• Collected material:
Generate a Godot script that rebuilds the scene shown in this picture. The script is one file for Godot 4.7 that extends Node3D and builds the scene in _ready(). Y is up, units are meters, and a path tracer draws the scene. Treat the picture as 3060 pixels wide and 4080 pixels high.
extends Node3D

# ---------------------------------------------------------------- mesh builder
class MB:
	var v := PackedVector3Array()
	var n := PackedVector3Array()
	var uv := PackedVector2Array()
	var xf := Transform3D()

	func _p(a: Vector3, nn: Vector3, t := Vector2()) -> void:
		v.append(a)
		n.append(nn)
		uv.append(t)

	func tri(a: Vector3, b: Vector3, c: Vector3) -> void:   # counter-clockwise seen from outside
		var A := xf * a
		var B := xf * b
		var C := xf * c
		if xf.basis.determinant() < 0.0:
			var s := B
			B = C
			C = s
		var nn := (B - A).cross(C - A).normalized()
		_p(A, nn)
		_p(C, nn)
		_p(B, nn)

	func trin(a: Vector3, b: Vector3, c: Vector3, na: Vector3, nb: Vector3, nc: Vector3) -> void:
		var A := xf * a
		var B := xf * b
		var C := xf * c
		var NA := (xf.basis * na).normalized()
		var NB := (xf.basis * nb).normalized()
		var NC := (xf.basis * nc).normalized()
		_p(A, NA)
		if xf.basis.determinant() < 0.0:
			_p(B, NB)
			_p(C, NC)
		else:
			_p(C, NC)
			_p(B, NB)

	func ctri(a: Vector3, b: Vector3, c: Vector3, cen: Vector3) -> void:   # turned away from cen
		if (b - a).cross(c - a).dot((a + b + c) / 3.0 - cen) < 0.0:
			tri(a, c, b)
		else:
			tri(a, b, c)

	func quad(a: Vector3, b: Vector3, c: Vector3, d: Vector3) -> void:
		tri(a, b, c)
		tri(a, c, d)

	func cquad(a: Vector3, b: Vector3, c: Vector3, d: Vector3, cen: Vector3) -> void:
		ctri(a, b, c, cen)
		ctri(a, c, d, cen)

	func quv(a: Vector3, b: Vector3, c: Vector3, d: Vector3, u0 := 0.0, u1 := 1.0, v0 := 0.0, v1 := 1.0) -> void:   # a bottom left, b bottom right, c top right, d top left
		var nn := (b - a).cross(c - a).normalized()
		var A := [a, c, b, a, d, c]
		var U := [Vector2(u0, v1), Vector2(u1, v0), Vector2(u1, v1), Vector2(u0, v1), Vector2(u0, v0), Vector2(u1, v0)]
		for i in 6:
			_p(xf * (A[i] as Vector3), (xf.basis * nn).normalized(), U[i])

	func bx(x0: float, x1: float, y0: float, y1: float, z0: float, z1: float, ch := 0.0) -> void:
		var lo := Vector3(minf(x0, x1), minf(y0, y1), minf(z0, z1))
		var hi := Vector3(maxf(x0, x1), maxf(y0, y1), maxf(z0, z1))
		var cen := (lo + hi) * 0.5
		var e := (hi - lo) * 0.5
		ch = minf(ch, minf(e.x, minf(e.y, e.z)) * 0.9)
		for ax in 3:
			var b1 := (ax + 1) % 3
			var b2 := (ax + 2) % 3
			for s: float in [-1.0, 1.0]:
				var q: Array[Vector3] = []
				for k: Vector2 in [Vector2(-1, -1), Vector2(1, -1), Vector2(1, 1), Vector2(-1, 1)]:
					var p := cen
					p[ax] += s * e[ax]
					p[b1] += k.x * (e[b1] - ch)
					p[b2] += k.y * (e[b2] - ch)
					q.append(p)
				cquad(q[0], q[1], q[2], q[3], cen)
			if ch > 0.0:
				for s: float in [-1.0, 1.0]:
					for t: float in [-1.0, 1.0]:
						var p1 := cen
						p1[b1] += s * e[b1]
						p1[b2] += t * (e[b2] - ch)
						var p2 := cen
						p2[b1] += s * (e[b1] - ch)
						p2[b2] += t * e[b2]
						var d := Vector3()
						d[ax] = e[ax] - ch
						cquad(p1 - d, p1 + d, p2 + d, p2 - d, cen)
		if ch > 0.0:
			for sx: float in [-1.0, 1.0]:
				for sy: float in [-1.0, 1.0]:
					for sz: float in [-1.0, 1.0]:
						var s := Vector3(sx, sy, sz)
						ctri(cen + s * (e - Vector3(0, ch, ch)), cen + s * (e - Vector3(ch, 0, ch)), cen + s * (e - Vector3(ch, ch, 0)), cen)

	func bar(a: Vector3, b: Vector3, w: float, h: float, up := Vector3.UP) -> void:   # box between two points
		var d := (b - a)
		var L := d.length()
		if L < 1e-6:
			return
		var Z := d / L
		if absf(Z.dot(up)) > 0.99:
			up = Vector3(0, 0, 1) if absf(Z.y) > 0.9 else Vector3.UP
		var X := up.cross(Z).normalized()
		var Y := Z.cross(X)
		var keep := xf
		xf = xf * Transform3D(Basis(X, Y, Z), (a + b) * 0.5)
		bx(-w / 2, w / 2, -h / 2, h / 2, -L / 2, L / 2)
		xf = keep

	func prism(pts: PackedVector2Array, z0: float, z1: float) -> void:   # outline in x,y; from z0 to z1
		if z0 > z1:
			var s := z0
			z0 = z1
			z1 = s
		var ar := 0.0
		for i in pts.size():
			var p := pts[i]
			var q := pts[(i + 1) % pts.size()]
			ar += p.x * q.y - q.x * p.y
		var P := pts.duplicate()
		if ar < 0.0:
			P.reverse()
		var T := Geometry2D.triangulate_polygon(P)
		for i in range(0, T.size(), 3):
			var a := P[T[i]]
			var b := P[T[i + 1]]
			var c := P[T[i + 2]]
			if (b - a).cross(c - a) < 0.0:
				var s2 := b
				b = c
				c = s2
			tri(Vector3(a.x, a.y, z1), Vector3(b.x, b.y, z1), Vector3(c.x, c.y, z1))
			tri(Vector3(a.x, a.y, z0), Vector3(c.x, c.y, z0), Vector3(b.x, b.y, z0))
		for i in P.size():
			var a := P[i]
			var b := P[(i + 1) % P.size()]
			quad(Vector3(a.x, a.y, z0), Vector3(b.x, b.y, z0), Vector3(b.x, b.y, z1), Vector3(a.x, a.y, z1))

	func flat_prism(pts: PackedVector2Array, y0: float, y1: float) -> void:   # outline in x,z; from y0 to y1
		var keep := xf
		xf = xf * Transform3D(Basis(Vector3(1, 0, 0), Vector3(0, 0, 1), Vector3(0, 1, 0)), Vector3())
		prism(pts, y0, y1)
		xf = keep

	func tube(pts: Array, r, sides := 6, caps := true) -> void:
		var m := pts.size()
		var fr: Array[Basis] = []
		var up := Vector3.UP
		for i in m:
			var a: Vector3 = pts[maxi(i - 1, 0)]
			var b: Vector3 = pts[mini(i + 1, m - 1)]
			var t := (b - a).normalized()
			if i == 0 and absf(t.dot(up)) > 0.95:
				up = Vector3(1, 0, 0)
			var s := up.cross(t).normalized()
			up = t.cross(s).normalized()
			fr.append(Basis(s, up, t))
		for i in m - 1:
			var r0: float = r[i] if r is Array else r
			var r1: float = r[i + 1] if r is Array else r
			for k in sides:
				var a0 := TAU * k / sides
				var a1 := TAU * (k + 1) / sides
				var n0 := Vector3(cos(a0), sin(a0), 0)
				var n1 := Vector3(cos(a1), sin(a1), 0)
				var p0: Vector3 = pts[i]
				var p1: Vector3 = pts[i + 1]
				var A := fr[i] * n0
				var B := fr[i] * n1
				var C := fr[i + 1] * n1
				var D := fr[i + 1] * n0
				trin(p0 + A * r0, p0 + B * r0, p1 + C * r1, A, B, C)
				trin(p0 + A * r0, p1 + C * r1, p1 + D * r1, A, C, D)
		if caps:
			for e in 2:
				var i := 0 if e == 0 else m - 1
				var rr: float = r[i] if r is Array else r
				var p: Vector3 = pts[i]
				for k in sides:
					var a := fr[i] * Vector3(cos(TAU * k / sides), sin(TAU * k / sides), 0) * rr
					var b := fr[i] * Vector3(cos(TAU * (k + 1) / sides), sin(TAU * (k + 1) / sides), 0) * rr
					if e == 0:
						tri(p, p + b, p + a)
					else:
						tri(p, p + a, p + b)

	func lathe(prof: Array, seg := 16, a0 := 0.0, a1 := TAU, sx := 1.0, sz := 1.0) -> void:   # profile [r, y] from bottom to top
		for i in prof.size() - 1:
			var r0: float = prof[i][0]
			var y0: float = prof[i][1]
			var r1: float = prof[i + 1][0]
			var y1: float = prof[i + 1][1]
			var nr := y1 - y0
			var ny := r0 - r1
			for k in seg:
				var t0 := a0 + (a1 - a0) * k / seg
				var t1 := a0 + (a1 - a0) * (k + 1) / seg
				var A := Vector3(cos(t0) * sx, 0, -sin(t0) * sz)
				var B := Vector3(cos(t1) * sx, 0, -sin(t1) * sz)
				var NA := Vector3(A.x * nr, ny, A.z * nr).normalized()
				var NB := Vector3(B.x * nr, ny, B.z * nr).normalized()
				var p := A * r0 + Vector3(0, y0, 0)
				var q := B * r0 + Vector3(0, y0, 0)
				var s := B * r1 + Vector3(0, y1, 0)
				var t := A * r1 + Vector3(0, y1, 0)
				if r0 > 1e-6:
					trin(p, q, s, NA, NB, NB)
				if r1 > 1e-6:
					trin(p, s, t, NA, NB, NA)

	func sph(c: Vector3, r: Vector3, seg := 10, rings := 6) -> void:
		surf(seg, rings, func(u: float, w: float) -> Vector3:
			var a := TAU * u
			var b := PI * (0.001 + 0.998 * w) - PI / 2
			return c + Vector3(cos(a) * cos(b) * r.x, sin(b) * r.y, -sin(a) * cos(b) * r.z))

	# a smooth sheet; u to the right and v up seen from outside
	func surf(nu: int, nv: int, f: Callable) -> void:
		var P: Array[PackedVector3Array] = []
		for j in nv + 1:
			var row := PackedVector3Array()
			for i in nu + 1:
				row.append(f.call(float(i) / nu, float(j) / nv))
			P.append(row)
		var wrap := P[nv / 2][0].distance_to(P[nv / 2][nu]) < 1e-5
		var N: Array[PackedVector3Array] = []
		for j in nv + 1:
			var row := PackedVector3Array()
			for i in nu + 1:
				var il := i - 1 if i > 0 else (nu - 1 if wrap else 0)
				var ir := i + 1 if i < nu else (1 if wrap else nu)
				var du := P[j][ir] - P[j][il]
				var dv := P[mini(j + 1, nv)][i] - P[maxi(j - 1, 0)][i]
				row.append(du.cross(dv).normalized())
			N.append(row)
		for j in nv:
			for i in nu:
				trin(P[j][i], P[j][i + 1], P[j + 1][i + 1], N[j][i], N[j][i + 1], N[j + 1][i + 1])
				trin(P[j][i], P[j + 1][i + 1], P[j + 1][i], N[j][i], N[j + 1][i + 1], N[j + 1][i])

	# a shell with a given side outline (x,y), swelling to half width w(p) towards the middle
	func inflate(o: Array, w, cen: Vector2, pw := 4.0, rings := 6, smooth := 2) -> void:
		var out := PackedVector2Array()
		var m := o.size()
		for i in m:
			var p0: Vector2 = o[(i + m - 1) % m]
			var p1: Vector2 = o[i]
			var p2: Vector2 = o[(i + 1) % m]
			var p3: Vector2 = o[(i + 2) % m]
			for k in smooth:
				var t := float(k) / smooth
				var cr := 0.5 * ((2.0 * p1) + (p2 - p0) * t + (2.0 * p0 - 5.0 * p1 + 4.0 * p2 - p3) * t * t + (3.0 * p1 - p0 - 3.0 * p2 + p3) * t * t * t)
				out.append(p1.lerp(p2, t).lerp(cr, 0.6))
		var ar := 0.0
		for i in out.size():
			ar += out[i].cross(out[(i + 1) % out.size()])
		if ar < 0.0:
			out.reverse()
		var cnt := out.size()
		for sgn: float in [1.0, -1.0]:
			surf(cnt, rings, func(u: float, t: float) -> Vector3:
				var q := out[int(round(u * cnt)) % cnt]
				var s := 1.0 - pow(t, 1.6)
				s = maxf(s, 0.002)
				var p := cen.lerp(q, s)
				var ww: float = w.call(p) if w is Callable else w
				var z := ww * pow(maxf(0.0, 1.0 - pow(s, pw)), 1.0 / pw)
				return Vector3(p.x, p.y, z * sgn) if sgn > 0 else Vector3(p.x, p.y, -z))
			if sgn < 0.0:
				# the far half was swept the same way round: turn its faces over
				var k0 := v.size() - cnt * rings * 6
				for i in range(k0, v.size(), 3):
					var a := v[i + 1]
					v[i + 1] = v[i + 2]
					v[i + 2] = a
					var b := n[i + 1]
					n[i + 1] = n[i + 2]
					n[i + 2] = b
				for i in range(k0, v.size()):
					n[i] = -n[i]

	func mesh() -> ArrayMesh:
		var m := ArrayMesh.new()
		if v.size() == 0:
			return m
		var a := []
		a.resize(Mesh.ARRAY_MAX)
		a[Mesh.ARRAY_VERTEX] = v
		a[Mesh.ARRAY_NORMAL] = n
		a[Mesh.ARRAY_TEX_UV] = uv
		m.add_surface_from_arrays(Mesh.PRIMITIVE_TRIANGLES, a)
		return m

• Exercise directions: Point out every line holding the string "extends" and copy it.

• Reply:
Generate a Godot script that rebuilds the scene shown in this picture. The script is one file for Godot 4.7 that extends Node3D and builds the scene in _ready(). Y is up, units are meters, and a path tracer draws the scene. Treat the picture as 3060 pixels wide and 4080 pixels high.
extends Node3D